§ **EXERCISE OBJECTIVE**: Examine the records and identify each line that includes the string "this". Copy those lines.

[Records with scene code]
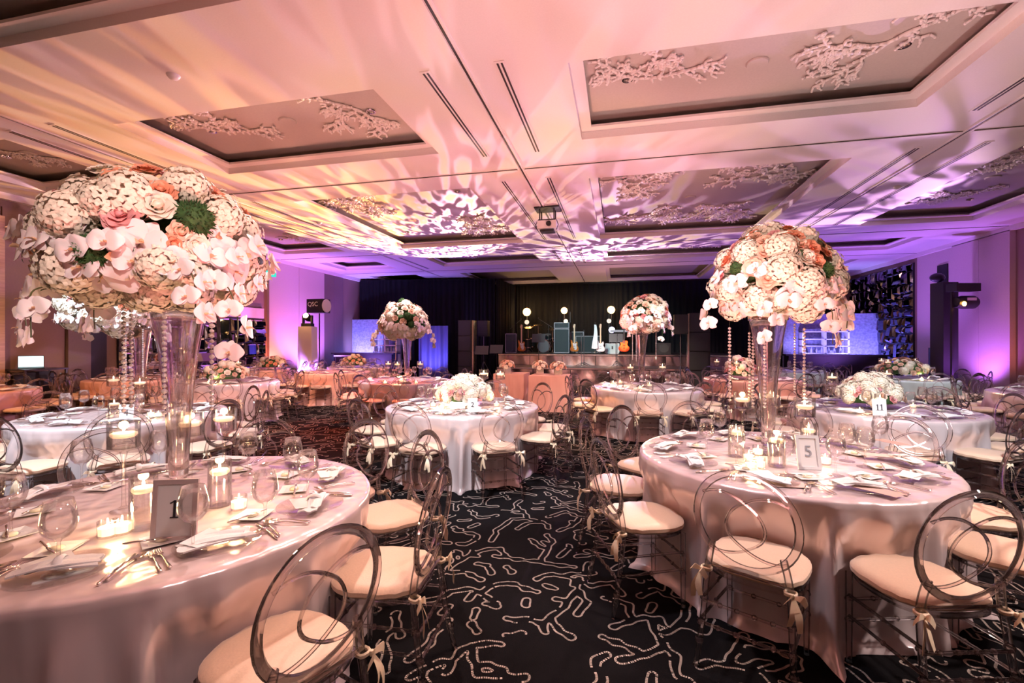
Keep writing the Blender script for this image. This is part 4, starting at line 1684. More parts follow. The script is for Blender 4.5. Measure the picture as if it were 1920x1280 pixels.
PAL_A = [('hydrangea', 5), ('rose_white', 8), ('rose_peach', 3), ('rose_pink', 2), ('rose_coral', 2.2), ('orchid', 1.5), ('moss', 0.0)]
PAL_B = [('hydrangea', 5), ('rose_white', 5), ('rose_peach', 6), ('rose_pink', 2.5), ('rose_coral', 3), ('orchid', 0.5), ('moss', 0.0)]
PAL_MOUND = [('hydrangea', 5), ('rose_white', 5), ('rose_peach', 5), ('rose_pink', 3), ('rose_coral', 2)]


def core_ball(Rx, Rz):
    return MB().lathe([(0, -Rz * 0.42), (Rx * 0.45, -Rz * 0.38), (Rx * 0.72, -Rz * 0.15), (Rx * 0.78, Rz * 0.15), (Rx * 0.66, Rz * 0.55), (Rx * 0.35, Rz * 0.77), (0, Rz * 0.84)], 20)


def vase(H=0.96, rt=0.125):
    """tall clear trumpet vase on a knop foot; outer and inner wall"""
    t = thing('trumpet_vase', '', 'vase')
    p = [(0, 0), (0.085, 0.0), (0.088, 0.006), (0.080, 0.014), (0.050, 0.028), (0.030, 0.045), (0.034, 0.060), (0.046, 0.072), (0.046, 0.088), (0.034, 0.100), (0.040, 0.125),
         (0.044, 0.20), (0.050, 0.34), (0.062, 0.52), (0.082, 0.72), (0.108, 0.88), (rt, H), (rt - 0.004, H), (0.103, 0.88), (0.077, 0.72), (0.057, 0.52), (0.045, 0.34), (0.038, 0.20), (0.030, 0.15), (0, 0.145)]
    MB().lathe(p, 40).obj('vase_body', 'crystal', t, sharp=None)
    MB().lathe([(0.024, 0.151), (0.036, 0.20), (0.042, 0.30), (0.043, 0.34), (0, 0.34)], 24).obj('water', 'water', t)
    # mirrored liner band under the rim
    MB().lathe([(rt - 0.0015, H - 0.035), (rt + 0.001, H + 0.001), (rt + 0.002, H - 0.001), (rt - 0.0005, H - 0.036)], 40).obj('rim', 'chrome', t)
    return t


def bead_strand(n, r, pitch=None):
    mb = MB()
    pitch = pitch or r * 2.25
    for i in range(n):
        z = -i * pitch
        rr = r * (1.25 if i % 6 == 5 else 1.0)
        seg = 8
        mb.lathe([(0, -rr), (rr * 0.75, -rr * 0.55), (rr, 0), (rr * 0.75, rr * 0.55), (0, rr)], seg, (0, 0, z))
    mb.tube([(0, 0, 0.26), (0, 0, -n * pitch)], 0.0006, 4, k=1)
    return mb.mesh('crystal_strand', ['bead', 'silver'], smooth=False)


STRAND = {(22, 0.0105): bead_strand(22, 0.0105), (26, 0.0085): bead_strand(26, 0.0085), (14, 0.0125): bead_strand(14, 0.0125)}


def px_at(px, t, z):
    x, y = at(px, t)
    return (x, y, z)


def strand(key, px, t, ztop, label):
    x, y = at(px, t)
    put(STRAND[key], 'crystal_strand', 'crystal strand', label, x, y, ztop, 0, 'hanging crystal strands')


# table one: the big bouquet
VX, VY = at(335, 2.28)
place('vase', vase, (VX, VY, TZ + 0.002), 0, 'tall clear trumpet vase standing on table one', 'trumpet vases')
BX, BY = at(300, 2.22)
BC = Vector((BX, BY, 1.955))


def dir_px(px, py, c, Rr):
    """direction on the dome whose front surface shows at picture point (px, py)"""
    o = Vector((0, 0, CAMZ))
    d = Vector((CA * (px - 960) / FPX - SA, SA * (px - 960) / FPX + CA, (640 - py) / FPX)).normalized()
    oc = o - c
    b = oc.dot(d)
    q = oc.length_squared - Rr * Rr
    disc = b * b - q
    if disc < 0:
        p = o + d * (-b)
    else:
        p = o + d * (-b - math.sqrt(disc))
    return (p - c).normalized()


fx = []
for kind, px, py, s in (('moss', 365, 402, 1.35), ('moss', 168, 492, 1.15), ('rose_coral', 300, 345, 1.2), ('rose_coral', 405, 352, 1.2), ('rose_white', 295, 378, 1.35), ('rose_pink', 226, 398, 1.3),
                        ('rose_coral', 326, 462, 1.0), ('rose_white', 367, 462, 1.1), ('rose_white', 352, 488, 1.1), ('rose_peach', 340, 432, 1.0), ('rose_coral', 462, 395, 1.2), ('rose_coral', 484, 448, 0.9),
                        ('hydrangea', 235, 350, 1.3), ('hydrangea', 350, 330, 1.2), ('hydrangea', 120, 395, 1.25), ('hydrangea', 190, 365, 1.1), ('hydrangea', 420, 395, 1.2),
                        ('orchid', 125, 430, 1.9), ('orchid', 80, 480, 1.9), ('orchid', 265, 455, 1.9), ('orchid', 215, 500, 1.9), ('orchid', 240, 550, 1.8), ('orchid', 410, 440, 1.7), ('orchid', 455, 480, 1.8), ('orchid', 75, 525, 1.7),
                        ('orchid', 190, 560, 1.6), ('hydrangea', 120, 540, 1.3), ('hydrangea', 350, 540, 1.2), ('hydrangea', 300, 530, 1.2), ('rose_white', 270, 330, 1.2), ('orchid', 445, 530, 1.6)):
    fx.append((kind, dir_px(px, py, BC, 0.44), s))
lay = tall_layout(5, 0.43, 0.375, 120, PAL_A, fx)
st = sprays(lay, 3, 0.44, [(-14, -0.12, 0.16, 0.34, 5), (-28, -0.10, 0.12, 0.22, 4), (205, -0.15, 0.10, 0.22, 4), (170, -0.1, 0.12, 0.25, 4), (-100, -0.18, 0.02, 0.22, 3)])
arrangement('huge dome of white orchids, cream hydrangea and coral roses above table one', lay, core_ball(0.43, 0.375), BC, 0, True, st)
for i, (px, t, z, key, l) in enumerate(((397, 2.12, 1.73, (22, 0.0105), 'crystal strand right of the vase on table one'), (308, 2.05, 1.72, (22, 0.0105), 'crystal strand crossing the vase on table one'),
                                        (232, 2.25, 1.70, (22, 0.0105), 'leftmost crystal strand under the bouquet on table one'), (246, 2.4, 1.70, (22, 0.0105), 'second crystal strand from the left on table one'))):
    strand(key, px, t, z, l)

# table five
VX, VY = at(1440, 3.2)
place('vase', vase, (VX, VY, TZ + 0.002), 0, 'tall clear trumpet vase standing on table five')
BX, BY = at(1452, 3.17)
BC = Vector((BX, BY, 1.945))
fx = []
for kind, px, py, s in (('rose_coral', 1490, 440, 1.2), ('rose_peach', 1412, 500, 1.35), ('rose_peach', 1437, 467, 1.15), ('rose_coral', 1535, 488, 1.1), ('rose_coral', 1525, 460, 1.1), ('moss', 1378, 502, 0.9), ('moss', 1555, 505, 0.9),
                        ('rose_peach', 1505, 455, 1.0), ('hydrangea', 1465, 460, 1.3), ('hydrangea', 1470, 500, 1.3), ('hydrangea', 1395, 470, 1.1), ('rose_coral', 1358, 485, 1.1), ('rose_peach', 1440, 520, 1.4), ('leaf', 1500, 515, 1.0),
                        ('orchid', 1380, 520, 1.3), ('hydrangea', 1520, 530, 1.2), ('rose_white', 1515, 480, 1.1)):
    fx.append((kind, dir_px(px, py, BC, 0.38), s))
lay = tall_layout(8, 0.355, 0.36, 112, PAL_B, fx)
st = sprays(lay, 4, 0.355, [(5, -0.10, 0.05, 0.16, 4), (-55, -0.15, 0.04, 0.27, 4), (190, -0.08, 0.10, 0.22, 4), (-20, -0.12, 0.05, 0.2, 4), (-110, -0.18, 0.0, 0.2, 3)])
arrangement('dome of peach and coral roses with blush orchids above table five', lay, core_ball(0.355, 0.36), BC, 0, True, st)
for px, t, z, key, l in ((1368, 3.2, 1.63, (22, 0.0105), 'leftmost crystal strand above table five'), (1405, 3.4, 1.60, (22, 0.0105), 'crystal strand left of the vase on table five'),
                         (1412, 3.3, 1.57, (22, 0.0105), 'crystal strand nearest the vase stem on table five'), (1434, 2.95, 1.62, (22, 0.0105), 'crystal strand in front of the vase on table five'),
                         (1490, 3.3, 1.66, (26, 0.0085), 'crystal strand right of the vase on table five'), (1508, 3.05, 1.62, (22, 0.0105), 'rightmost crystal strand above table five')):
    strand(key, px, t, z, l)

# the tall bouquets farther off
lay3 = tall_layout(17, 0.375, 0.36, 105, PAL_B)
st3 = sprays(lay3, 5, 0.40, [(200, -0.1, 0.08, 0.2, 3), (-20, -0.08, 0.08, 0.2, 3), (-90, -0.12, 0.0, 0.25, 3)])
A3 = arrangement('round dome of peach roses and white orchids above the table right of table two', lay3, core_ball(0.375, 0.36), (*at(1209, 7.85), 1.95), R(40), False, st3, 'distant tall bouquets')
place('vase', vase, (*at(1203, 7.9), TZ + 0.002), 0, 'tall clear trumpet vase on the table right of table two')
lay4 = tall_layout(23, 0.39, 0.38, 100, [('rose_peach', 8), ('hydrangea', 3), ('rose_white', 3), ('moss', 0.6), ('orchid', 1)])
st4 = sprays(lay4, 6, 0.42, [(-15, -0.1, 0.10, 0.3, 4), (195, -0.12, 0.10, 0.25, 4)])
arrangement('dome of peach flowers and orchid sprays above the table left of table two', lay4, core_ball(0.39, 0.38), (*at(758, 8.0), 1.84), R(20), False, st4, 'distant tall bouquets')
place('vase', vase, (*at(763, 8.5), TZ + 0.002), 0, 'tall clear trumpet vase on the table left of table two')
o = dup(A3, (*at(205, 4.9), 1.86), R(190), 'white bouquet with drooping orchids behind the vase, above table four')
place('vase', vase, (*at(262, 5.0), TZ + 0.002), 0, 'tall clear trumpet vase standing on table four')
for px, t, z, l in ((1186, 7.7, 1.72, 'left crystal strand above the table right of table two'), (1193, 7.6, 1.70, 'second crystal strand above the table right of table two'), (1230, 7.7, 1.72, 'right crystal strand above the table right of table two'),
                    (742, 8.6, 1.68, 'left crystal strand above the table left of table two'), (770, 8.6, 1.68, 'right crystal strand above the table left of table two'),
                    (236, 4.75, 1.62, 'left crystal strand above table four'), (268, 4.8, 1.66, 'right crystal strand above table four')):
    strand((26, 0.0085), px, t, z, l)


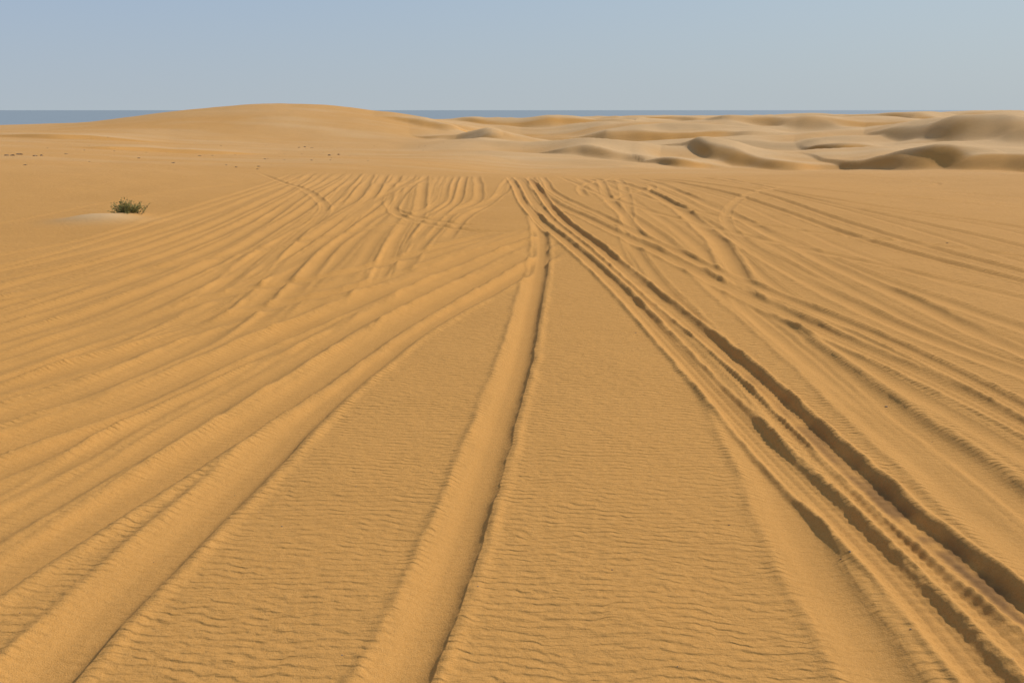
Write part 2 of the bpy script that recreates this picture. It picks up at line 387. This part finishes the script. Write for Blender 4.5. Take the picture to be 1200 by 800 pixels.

§ **EXERCISE SOLUTION**:
Keep writing the Blender script for this image. This is part 4, starting at line 1684. More parts follow. The script is for Blender 4.5. Measure the picture as if it were 1920x1280 pixels.
Write part 2 of the bpy script that recreates this picture. It picks up at line 387. This part finishes the script. Write for Blender 4.5. Take the picture to be 1200 by 800 pixels.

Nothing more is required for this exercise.